--- Begin Record extracts ---

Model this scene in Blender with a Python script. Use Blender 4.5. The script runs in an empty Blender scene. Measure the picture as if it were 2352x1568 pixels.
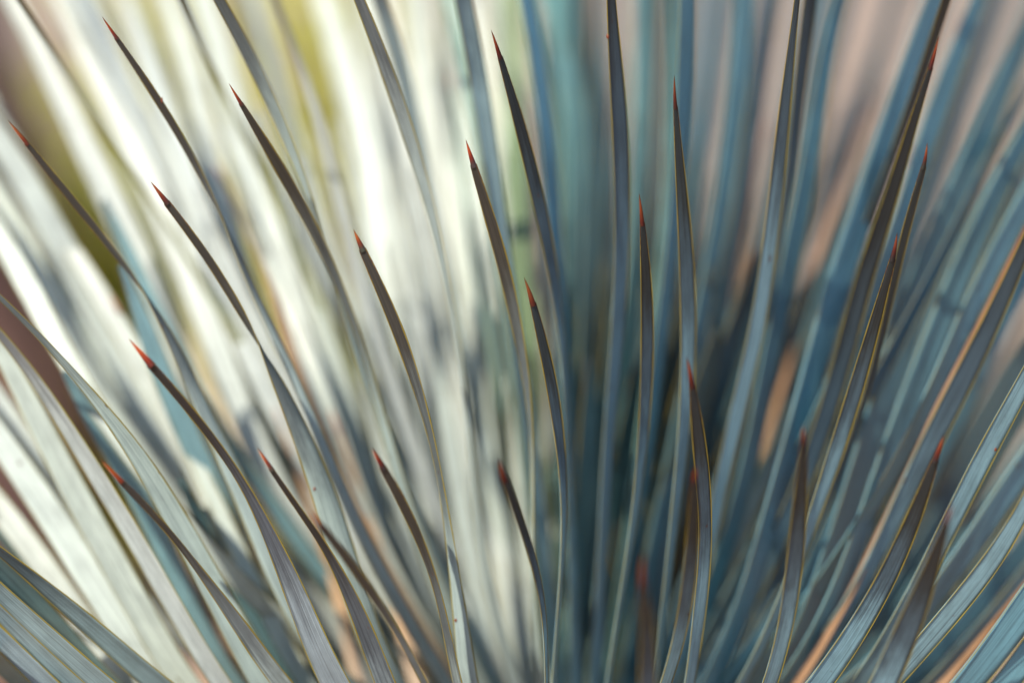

--- End Record extracts ---
--- Begin Record extracts ---

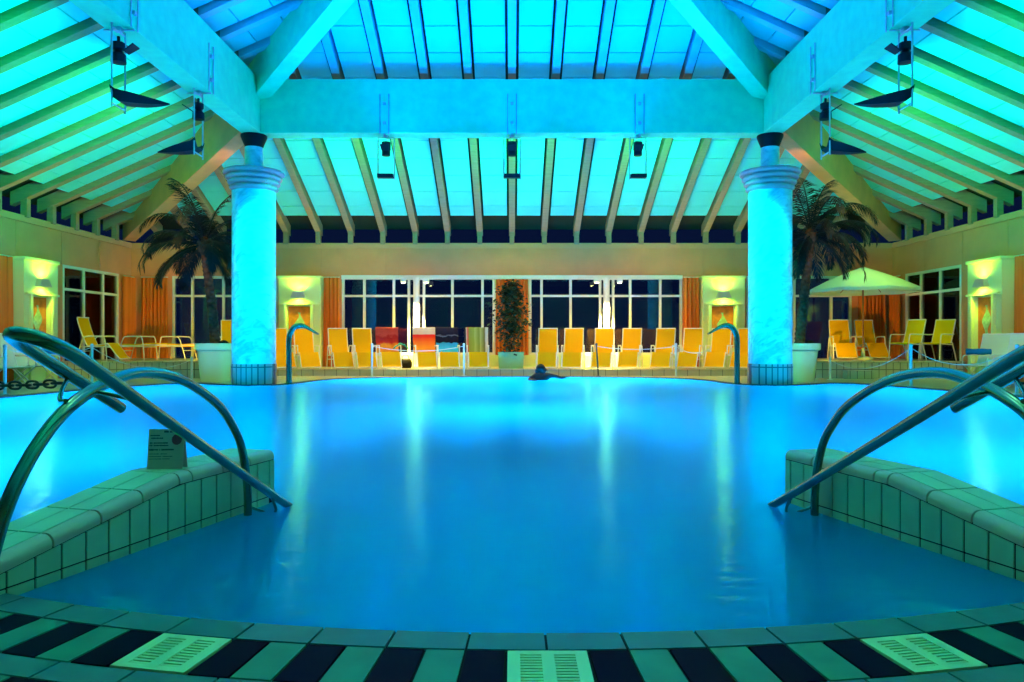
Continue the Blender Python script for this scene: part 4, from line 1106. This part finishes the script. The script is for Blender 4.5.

--- End Record extracts ---
--- Begin Record extracts ---

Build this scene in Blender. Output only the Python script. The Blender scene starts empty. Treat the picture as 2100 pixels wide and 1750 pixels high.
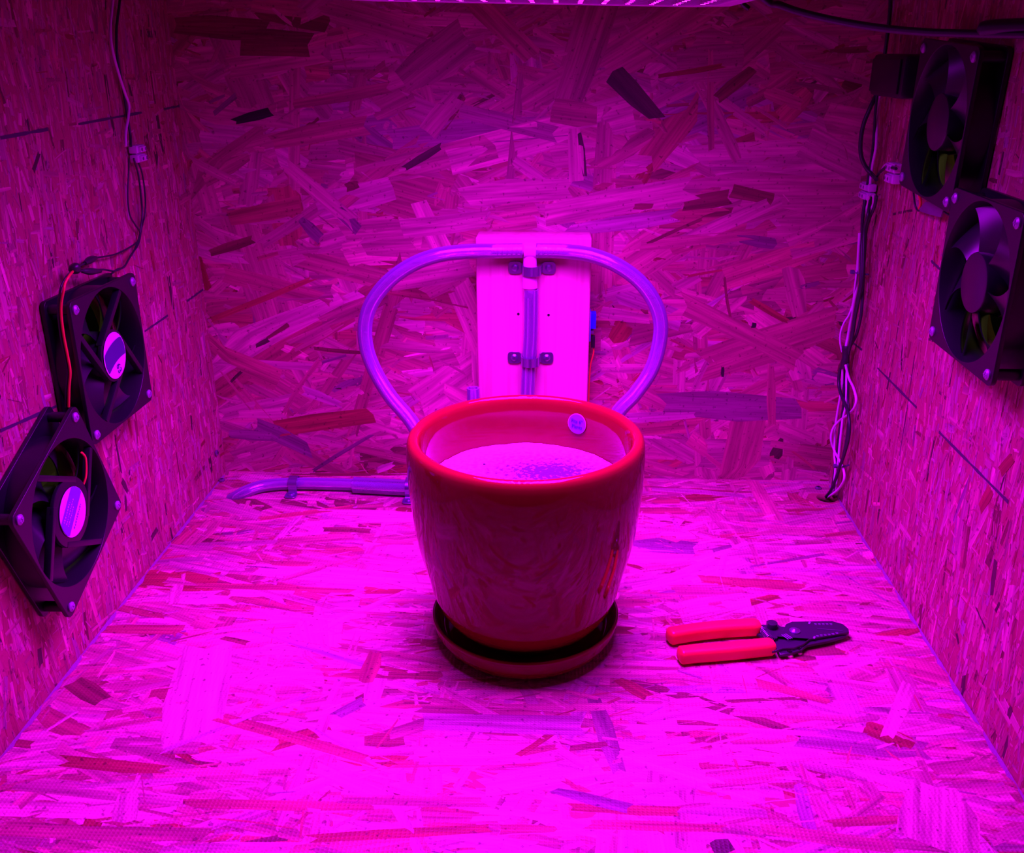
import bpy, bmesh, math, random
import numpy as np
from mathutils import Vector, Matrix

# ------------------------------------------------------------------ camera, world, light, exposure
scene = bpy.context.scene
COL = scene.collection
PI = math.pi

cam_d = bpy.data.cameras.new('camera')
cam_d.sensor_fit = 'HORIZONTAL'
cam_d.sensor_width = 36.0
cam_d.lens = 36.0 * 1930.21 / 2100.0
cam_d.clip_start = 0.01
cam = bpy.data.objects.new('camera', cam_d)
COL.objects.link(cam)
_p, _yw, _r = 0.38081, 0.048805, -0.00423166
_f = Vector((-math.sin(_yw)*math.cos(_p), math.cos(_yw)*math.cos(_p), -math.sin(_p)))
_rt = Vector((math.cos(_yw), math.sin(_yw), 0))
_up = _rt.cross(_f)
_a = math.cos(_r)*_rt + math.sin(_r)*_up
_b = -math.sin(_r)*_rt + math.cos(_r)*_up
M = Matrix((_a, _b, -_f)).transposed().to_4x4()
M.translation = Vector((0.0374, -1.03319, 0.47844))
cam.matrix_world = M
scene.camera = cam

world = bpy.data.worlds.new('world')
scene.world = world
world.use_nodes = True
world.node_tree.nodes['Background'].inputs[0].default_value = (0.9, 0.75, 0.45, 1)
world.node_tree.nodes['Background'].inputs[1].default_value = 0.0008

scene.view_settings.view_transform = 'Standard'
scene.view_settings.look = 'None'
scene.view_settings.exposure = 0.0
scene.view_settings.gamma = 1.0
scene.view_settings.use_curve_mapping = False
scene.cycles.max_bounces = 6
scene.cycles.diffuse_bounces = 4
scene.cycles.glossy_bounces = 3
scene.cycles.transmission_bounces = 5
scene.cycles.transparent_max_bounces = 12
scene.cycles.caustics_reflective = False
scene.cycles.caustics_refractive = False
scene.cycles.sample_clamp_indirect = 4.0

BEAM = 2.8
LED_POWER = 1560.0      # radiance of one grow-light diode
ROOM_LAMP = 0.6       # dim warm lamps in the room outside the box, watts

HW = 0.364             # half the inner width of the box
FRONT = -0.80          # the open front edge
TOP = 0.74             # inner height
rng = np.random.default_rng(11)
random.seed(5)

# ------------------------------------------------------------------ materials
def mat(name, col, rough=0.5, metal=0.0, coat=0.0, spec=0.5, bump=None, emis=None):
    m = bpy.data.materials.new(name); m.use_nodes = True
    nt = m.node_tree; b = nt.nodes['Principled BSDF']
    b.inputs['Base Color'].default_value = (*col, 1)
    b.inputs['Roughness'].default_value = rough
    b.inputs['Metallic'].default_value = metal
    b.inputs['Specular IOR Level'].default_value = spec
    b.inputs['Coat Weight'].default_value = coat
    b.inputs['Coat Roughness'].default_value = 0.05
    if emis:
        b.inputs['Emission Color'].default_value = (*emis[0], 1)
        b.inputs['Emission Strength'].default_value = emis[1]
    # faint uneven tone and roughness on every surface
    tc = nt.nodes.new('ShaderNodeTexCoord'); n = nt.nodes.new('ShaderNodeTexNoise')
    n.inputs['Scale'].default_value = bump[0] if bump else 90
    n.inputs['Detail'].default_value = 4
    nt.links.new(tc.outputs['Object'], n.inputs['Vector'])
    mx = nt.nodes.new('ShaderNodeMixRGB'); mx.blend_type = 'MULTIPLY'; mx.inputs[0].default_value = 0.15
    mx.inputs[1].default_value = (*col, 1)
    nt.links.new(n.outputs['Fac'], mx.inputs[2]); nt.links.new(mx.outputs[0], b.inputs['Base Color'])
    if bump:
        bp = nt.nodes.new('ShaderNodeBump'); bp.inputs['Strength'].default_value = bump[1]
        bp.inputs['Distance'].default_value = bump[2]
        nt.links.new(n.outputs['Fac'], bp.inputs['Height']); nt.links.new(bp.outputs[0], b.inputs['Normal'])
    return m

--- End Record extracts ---

*Written problem:* Gather all lines from the listing above in which "Blender" occurs.

*Task solution:*
Model this scene in Blender with a Python script. Use Blender 4.5. The script runs in an empty Blender scene. Measure the picture as if it were 2352x1568 pixels.
Continue the Blender Python script for this scene: part 4, from line 1106. This part finishes the script. The script is for Blender 4.5.
Build this scene in Blender. Output only the Python script. The Blender scene starts empty. Treat the picture as 2100 pixels wide and 1750 pixels high.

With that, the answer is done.